After a long wait spanning decades, justice has been served in a chilling case from the 90s. A Washington County man, now 53-year-old Scott Hickman, has been sentenced to 20 years to life for the murders of Kimberly Fulton and her child, an incident that shook the local community to its core. The sentencing today follows an August conviction on felony charges, bringing closure to a case that had long gone cold.
Hickman was found guilty of aggravated murder and murder for his role in the deaths of 28-year-old Fulton and her 17-month-old son, Daniel, according to an announcement from Ohio Attorney General Dave Yost. The bodies of the victims were discovered in a burnt-out mobile home back in 1995, an image that has haunted Palmer Township for far too long. The Ohio Attorney General's Office detailed that through dogged work by detectives and agents, they concluded the victims had perished prior to the fire.

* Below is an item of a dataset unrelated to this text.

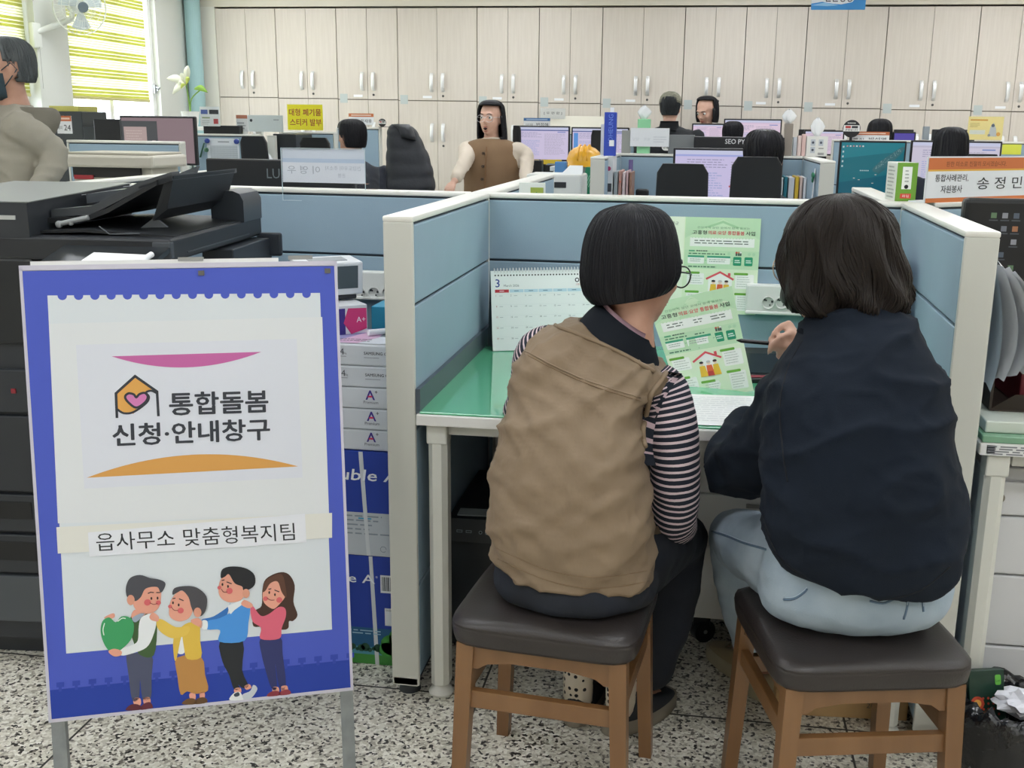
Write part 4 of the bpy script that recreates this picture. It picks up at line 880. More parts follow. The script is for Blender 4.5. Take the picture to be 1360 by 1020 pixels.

"These victims – a young mother and her baby – had their entire lives ahead of them," Ohio Attorney General Dave Yost was quoted in a statement, emphasizing the gravity of the loss. "Today's sentence does not restore everything they could have been, but it does finally hold a murderer accountable for his actions." With these words, Yost captured the mixture of relief and enduring sorrow that accompanies the conclusion of such a harrowing case.
The path to conviction was laid by the Washington County Sheriff's Office and the Ohio Attorney General’s Bureau of Criminal Investigation, who reopened the case in 2019. The case was presented by Yost's Special Prosecutions Section attorneys, who successfully argued in front of a jury that Hickman was to blame for the homicides. Agents put back together a puzzle whose pieces were scattered by years' worth of silence, and their relentless pursuit has now culminated, over a quarter of a century later, in a measure of justice for the Fulton family. It's a testament to the law's enduring reach, even when the trail seems coldest.